La sentencia del caso La Manada ha desatado un aluvión de críticas y de rechazo social por cuanto los cinco acusados de agredir sexual­mente a una chica madrileña en los Sanfermines del 2016 (entre los cuales se encontraban un militar y un guardia civil) no han sido condenados por la violación en grupo ni por un delito contra la intimidad sino por un delito continuado de abuso sexual, cuya figura legal rebaja consi­derablemente las penas demandadas por la Fiscalía y las acusaciones particulares. Los 25 años de prisión solicitados se han quedado en nue­ve, con el agravante de que uno de los tres magistrados ha emitido un voto particular en el que llegaba a proponerse la absolu­ción, porque solo ha observado «actos sexua­les en un ambiente de jolgorio y regocijo».

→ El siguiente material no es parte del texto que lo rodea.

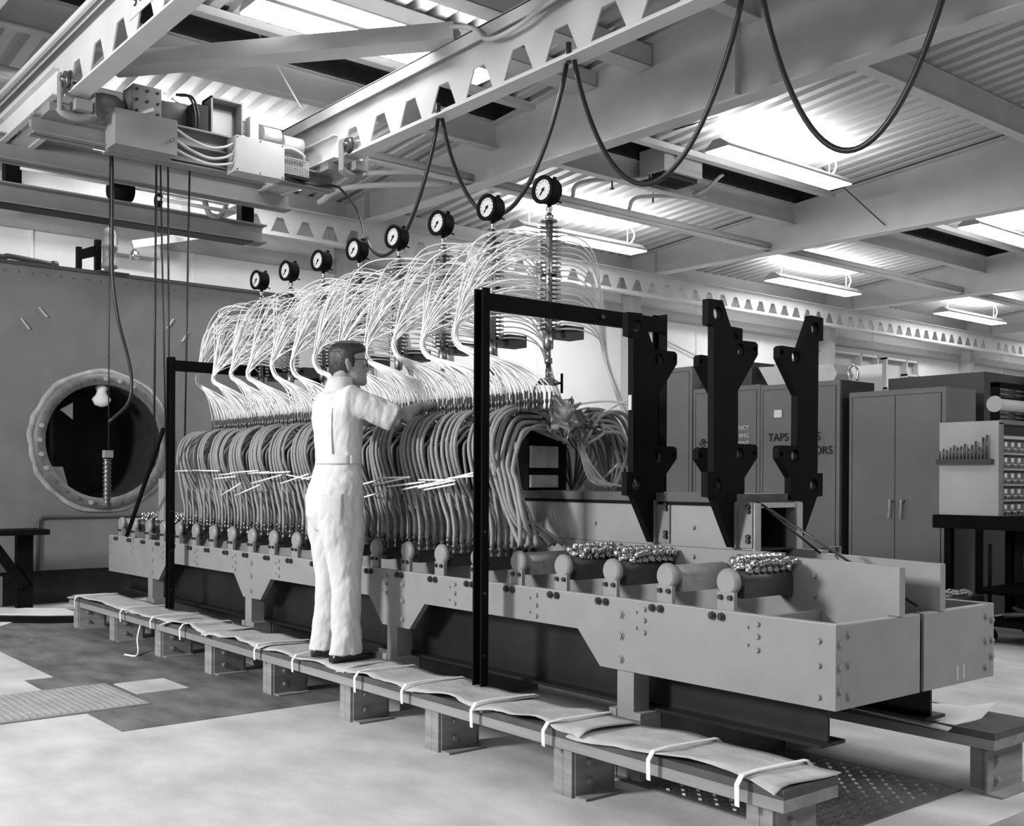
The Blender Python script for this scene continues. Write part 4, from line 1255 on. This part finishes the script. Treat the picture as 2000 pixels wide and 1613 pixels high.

Visto el relato de los hechos probados, aun se hace más incomprensible una sen­tencia que se sustenta en la consideración de que en el ataque sexual no hubo «violen­cia o intimidación», tal como recoge el artí­culo 181 del Código Penal.

La indignación es lógica y pertinente, porque la sentencia be­be del ambiente que ya se creó durante el desarrollo del juicio, con demasiados puntos oscuros: una consi­deración excesiva para con los acusados; la admisión (y posterior retirada) del informe de un detective en relación a la vida privada de la víctima; el rechazo como prueba de los whatsapp insultantes de La Manada al día siguiente de la agresión; o la reiteración de la defensa en demostrar que la relación fue «consentida y placentera».

Es una noticia lamentable en la que vuel­ve a demostrarse, desgraciadamente, aque­lla denuncia de la escritora Virginie Despentes: «Siempre somos culpables de lo que nos han hecho». Se entiende que la mujer es res­ponsable «del deseo que suscita» y parece que se ponga en duda la verosimilitud de la denuncia, porque, en este caso, en un «total estado de shock», como declaró la víctima, «me sometí para que se acabara cuanto an­tes». En determinados momentos del juicio llegó a parecer que la denunciante era cul­pable, una indignidad que la sentencia no ha sabido reconocer con rotundidad.

No es de extrañar, por tanto, que al conocerse la sentencia se haya desatado una oleada de indignación en una sociedad que se pregunta cómo puede protegerse a las mujeres, especialmente a las más jóvenes, de este tipo de depredadores, cómo pueden las víctimas denunciar este tipo de agresiones si con ello se exponen a una humillación pública y a que su testimonio sea puesto en duda si no han sufrido daños físicos adicionales. Se ha perdido la oportunidad de hacer una peda­gogía activa en un caso tan mediático y he­mos retrocedido como sociedad. El despre­cio que suscitan las acciones de los culpables y el rechazo a una débil sentencia deben di­rigirse a no cejar en el empeño de la toleran­cia cero ante las violaciones y agresiones se­xuales. Sin descanso.